I have converted the following ARMA model:
$$y(t+3)-y(t+2)-y(t+1)+y(t)=u(t+1)+2u(t)$$
into the following state space model:
$$x(t+1)=\begin{pmatrix}0 & 0 & -1\\ 1 & 0 & 1 \\ 0 & 1 & 1\\ \end{pmatrix}x(t)+\begin{pmatrix}2\\1\\0\\\end{pmatrix}u(t)$$
$$y(t)=\begin{pmatrix}0 & 0 & 1\\\end{pmatrix}x(t)$$
Where the Impulse Response function $I(t)=c^T*A^{t-1}*b$.
Where $$c=\begin{pmatrix}0 & 0 & 1\\\end{pmatrix}$$
$$A=\begin{pmatrix}0 & 0 & -1\\ 1 & 0 & 1 \\ 0 & 1 & 1\\ \end{pmatrix}$$
$$b=\begin{pmatrix}2\\1\\0\\\end{pmatrix}$$
I have then used Matlab to plot the Impulse Response function for discrete time for $0\le t \le 20$ and I have this graph:
My Matlab code is this:
clear
A=[0 0 -1; 1 0 1; 0 1 1]; % define matrices
b=[2 ; 1; 0];
c=[0 ; 0 ; 1];
y(1)=0; % impulse response function
tt(1)=0;
for i=0:20
tt(i+1)=i;
y(i+1)=c'*A^(i-1)*b;
end
figure(1)
plot(tt,y)
title('(b) impulse response function')
Is this correct? I've seen other examples of Impulse Response functions and they seem to oscillate around the x-axis and mine obviously seems different.

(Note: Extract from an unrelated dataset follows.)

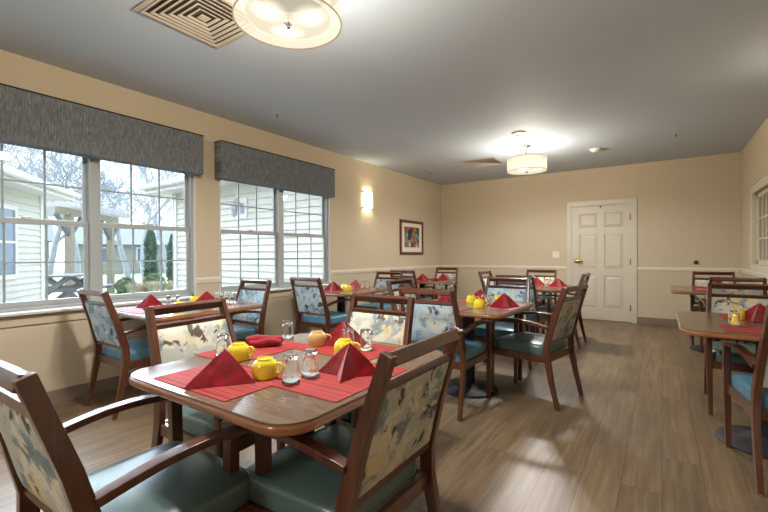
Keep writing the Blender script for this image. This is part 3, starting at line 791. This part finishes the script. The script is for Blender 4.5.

First you need to derive a transfer function from your recurrence relation and the $z$-transform. The trick is to consider the farthest term from $t$, (here $t+3$) as the reference and then put $z^{-n}$ for each term where $n$ is the distance from that reference: $$y(t+3)-y(t+2)-y(t+1)+y(t)=u(t+1)+2u(t)\\ \implies Y(z)(1-z^{-1}-z^{-2}+z^{-3})=U(z)(z^{-2}+2z^{-3})$$ So the transfer function is $$G(z)=\frac{Y(z)}{U(z)}=\frac{z+2}{z^3-z^2-z+1}=\frac{z+2}{(z+1)(z-1)^2}$$ and you won't need to compute a state-space model for obtaining the impulse-response:
As a side-note, since the system has a double-pole at $z=1$, it would be unstable. You can also verify this by taking the inverse $z$-transform of the transfer function, which is the impulse response! $$g[n]=\mathcal Z^{-1}\{G(z)\}=\frac 14\left(6n-7+(-1)^{n-1}\right)u[n-1]$$